Davis pleaded not guilty at his trial and maintained his innocence until he died. There was no physical evidence linking him to the crime. Seven of the nine witnesses who testified against him subsequently recanted their testimonies, saying they were pressured or threatened by police. Most of the jury members said that if they had known of the evidence that came out after the trial they would not have delivered a guilty verdict.
In the final minutes, the US Supreme Court seemed to issue a stay, but then clarified that it was actually a “pause,” and four hours later Davis was hooked up to the killing machine, poison coursed into his veins, and he died.

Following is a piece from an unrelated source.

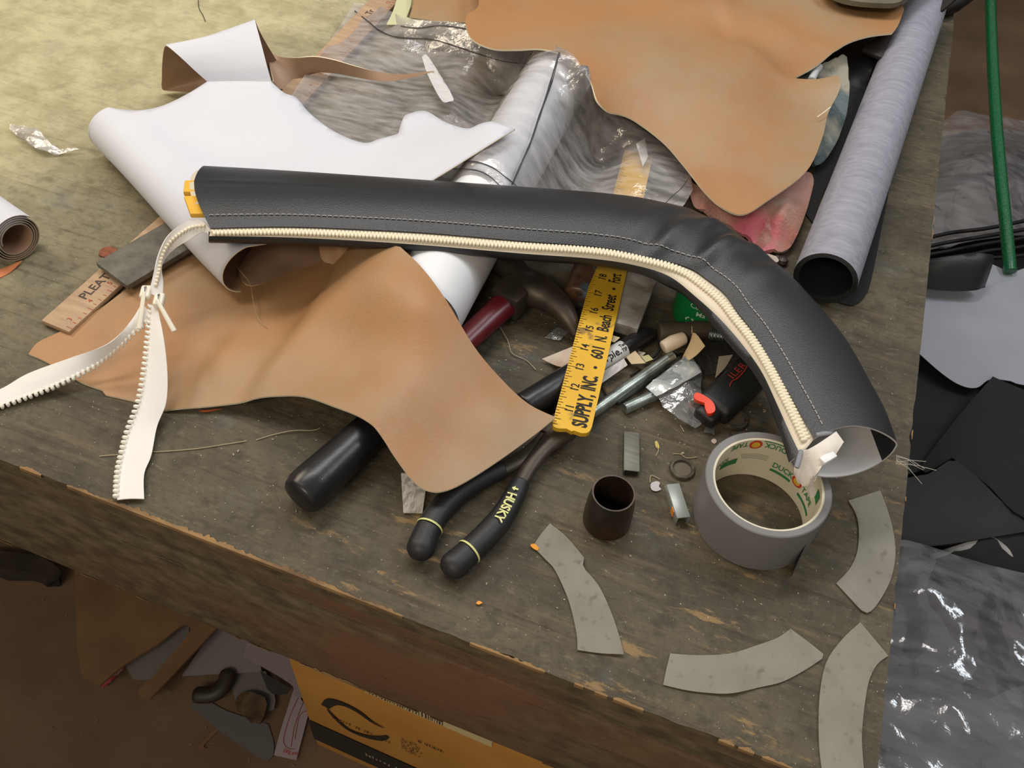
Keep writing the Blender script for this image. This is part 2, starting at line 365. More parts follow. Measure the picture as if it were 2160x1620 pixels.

I have tried to push away the feeling of desolation that this event evoked. I wanted to shrug it off, together with other recent facts and events—the millions that have been killed and maimed by the United States’ illegal wars in the Middle East; the absurd health care system that kills 50,000 people a year in the US; the plutocratic economic system that creates a greater wealth gap than most Third World countries and makes the lives of so many a varnished brand of slavery.
But the feeling of hurt remains. Not just that an innocent person was killed, but the cruel brutality of it. It is wrong, and it hurts.
It’s an example of the primitive public displays of brutality that flourished with the Bush cabal and its media cheerleaders. One thinks of the glorious bombing of Baghdad as the distant explosions flashed across our screens; or the hanging/decapitation of Saddam Hussein; the sewn-up faces of Saddam’s sons who had been blown apart by Special Forces, billboarding the cover of the New York Post. It’s straight out of the Dark Ages and shows that despite possessing more sophisticated killing and torturing technology, our real collective progress has been nil or backwards.